◆ Task directions ◆
Your task is to extract every line from the material below exactly.

################

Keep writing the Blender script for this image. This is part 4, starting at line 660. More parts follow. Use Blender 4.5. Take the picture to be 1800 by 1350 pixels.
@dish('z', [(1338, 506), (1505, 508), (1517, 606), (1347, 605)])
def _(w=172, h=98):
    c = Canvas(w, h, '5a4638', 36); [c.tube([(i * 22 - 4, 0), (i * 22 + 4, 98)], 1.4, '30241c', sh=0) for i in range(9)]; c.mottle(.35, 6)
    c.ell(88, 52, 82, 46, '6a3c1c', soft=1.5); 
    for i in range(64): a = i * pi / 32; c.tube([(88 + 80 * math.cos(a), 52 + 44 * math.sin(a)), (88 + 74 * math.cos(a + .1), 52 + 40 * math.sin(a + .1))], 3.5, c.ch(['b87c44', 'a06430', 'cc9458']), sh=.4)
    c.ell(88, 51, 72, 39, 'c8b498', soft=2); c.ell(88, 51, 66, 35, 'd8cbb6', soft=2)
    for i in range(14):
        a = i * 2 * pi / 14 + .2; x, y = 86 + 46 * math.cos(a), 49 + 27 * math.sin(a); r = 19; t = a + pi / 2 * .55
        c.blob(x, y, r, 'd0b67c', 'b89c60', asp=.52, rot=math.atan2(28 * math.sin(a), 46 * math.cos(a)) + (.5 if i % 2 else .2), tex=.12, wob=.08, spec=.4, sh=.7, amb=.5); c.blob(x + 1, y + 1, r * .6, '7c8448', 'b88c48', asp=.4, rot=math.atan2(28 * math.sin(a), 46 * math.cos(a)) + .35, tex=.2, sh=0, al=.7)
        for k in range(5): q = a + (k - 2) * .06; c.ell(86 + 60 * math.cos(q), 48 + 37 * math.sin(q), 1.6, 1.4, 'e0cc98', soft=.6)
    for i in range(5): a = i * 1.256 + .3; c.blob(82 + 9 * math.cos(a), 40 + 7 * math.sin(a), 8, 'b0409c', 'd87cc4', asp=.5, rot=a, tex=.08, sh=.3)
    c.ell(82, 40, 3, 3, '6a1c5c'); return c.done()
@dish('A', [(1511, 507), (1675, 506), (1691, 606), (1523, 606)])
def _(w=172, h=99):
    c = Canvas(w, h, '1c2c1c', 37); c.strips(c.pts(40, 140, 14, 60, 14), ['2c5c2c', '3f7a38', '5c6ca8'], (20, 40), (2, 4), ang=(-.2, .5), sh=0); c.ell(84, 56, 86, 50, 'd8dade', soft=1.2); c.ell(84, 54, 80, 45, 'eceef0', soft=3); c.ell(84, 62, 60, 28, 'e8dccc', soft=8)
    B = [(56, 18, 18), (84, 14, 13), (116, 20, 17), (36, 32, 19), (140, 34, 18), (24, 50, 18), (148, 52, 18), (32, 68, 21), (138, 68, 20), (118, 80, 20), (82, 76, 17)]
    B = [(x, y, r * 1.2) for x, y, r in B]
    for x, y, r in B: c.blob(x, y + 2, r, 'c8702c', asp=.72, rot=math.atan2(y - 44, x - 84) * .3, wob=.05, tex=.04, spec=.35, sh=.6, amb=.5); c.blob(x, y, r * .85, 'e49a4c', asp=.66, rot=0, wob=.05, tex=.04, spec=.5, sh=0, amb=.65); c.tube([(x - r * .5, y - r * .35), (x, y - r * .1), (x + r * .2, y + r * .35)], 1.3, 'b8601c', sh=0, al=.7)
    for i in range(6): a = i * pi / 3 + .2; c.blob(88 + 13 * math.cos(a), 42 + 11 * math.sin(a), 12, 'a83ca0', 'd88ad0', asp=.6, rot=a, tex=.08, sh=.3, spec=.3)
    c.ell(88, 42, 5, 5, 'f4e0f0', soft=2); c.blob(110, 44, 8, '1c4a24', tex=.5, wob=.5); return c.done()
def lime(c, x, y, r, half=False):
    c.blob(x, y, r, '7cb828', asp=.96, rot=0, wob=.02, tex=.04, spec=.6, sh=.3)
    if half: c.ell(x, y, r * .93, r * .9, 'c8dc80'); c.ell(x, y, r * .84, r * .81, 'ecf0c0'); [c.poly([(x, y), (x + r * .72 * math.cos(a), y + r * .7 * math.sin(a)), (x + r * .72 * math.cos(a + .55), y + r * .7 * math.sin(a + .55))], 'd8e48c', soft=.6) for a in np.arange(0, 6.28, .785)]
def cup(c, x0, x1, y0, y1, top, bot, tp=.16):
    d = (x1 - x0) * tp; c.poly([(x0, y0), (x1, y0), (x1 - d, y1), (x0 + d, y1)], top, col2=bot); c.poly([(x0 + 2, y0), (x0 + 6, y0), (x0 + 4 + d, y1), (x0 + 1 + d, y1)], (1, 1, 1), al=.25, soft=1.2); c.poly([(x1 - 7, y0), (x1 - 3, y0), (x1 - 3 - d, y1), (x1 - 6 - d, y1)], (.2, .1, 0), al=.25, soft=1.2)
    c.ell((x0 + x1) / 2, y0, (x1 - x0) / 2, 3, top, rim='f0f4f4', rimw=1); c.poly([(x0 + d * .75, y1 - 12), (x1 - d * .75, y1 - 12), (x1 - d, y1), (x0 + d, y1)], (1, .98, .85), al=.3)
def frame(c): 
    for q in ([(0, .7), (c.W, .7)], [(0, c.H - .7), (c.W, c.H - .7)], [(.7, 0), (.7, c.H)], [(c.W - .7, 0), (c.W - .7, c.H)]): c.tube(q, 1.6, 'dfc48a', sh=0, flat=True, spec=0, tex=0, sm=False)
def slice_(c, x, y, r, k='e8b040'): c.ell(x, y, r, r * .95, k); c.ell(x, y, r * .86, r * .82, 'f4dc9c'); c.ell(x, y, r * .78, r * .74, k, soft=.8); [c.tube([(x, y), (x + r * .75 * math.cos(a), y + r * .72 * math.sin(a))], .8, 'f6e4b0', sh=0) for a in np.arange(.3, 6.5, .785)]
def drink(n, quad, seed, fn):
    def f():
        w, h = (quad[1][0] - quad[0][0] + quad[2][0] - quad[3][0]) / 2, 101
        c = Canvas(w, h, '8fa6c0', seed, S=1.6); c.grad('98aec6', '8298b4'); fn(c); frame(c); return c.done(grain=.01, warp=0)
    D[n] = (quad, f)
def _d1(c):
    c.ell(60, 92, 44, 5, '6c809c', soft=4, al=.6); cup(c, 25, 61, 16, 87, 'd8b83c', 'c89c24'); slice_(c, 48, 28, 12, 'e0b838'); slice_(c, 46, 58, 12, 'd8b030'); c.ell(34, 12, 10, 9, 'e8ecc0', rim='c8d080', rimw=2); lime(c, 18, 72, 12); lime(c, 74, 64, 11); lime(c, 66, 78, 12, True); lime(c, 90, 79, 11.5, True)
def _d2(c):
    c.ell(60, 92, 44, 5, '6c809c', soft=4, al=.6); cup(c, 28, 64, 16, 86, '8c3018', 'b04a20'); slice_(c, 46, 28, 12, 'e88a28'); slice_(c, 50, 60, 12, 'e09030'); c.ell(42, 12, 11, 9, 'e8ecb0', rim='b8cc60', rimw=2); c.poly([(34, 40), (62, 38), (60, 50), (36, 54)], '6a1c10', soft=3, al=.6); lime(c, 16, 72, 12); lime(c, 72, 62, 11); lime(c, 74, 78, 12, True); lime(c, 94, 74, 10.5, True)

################

◆ Written solution ◆
Keep writing the Blender script for this image. This is part 4, starting at line 660. More parts follow. Use Blender 4.5. Take the picture to be 1800 by 1350 pixels.
@dish('z', [(1338, 506), (1505, 508), (1517, 606), (1347, 605)])
def _(w=172, h=98):
    c = Canvas(w, h, '5a4638', 36); [c.tube([(i * 22 - 4, 0), (i * 22 + 4, 98)], 1.4, '30241c', sh=0) for i in range(9)]; c.mottle(.35, 6)
    c.ell(88, 52, 82, 46, '6a3c1c', soft=1.5); 
    for i in range(64): a = i * pi / 32; c.tube([(88 + 80 * math.cos(a), 52 + 44 * math.sin(a)), (88 + 74 * math.cos(a + .1), 52 + 40 * math.sin(a + .1))], 3.5, c.ch(['b87c44', 'a06430', 'cc9458']), sh=.4)
    c.ell(88, 51, 72, 39, 'c8b498', soft=2); c.ell(88, 51, 66, 35, 'd8cbb6', soft=2)
    for i in range(14):
        a = i * 2 * pi / 14 + .2; x, y = 86 + 46 * math.cos(a), 49 + 27 * math.sin(a); r = 19; t = a + pi / 2 * .55
        c.blob(x, y, r, 'd0b67c', 'b89c60', asp=.52, rot=math.atan2(28 * math.sin(a), 46 * math.cos(a)) + (.5 if i % 2 else .2), tex=.12, wob=.08, spec=.4, sh=.7, amb=.5); c.blob(x + 1, y + 1, r * .6, '7c8448', 'b88c48', asp=.4, rot=math.atan2(28 * math.sin(a), 46 * math.cos(a)) + .35, tex=.2, sh=0, al=.7)
        for k in range(5): q = a + (k - 2) * .06; c.ell(86 + 60 * math.cos(q), 48 + 37 * math.sin(q), 1.6, 1.4, 'e0cc98', soft=.6)
    for i in range(5): a = i * 1.256 + .3; c.blob(82 + 9 * math.cos(a), 40 + 7 * math.sin(a), 8, 'b0409c', 'd87cc4', asp=.5, rot=a, tex=.08, sh=.3)
    c.ell(82, 40, 3, 3, '6a1c5c'); return c.done()
@dish('A', [(1511, 507), (1675, 506), (1691, 606), (1523, 606)])
def _(w=172, h=99):
    c = Canvas(w, h, '1c2c1c', 37); c.strips(c.pts(40, 140, 14, 60, 14), ['2c5c2c', '3f7a38', '5c6ca8'], (20, 40), (2, 4), ang=(-.2, .5), sh=0); c.ell(84, 56, 86, 50, 'd8dade', soft=1.2); c.ell(84, 54, 80, 45, 'eceef0', soft=3); c.ell(84, 62, 60, 28, 'e8dccc', soft=8)
    B = [(56, 18, 18), (84, 14, 13), (116, 20, 17), (36, 32, 19), (140, 34, 18), (24, 50, 18), (148, 52, 18), (32, 68, 21), (138, 68, 20), (118, 80, 20), (82, 76, 17)]
    B = [(x, y, r * 1.2) for x, y, r in B]
    for x, y, r in B: c.blob(x, y + 2, r, 'c8702c', asp=.72, rot=math.atan2(y - 44, x - 84) * .3, wob=.05, tex=.04, spec=.35, sh=.6, amb=.5); c.blob(x, y, r * .85, 'e49a4c', asp=.66, rot=0, wob=.05, tex=.04, spec=.5, sh=0, amb=.65); c.tube([(x - r * .5, y - r * .35), (x, y - r * .1), (x + r * .2, y + r * .35)], 1.3, 'b8601c', sh=0, al=.7)
    for i in range(6): a = i * pi / 3 + .2; c.blob(88 + 13 * math.cos(a), 42 + 11 * math.sin(a), 12, 'a83ca0', 'd88ad0', asp=.6, rot=a, tex=.08, sh=.3, spec=.3)
    c.ell(88, 42, 5, 5, 'f4e0f0', soft=2); c.blob(110, 44, 8, '1c4a24', tex=.5, wob=.5); return c.done()
def lime(c, x, y, r, half=False):
    c.blob(x, y, r, '7cb828', asp=.96, rot=0, wob=.02, tex=.04, spec=.6, sh=.3)
    if half: c.ell(x, y, r * .93, r * .9, 'c8dc80'); c.ell(x, y, r * .84, r * .81, 'ecf0c0'); [c.poly([(x, y), (x + r * .72 * math.cos(a), y + r * .7 * math.sin(a)), (x + r * .72 * math.cos(a + .55), y + r * .7 * math.sin(a + .55))], 'd8e48c', soft=.6) for a in np.arange(0, 6.28, .785)]
def cup(c, x0, x1, y0, y1, top, bot, tp=.16):
    d = (x1 - x0) * tp; c.poly([(x0, y0), (x1, y0), (x1 - d, y1), (x0 + d, y1)], top, col2=bot); c.poly([(x0 + 2, y0), (x0 + 6, y0), (x0 + 4 + d, y1), (x0 + 1 + d, y1)], (1, 1, 1), al=.25, soft=1.2); c.poly([(x1 - 7, y0), (x1 - 3, y0), (x1 - 3 - d, y1), (x1 - 6 - d, y1)], (.2, .1, 0), al=.25, soft=1.2)
    c.ell((x0 + x1) / 2, y0, (x1 - x0) / 2, 3, top, rim='f0f4f4', rimw=1); c.poly([(x0 + d * .75, y1 - 12), (x1 - d * .75, y1 - 12), (x1 - d, y1), (x0 + d, y1)], (1, .98, .85), al=.3)
def frame(c): 
    for q in ([(0, .7), (c.W, .7)], [(0, c.H - .7), (c.W, c.H - .7)], [(.7, 0), (.7, c.H)], [(c.W - .7, 0), (c.W - .7, c.H)]): c.tube(q, 1.6, 'dfc48a', sh=0, flat=True, spec=0, tex=0, sm=False)
def slice_(c, x, y, r, k='e8b040'): c.ell(x, y, r, r * .95, k); c.ell(x, y, r * .86, r * .82, 'f4dc9c'); c.ell(x, y, r * .78, r * .74, k, soft=.8); [c.tube([(x, y), (x + r * .75 * math.cos(a), y + r * .72 * math.sin(a))], .8, 'f6e4b0', sh=0) for a in np.arange(.3, 6.5, .785)]
def drink(n, quad, seed, fn):
    def f():
        w, h = (quad[1][0] - quad[0][0] + quad[2][0] - quad[3][0]) / 2, 101
        c = Canvas(w, h, '8fa6c0', seed, S=1.6); c.grad('98aec6', '8298b4'); fn(c); frame(c); return c.done(grain=.01, warp=0)
    D[n] = (quad, f)
def _d1(c):
    c.ell(60, 92, 44, 5, '6c809c', soft=4, al=.6); cup(c, 25, 61, 16, 87, 'd8b83c', 'c89c24'); slice_(c, 48, 28, 12, 'e0b838'); slice_(c, 46, 58, 12, 'd8b030'); c.ell(34, 12, 10, 9, 'e8ecc0', rim='c8d080', rimw=2); lime(c, 18, 72, 12); lime(c, 74, 64, 11); lime(c, 66, 78, 12, True); lime(c, 90, 79, 11.5, True)
def _d2(c):
    c.ell(60, 92, 44, 5, '6c809c', soft=4, al=.6); cup(c, 28, 64, 16, 86, '8c3018', 'b04a20'); slice_(c, 46, 28, 12, 'e88a28'); slice_(c, 50, 60, 12, 'e09030'); c.ell(42, 12, 11, 9, 'e8ecb0', rim='b8cc60', rimw=2); c.poly([(34, 40), (62, 38), (60, 50), (36, 54)], '6a1c10', soft=3, al=.6); lime(c, 16, 72, 12); lime(c, 72, 62, 11); lime(c, 74, 78, 12, True); lime(c, 94, 74, 10.5, True)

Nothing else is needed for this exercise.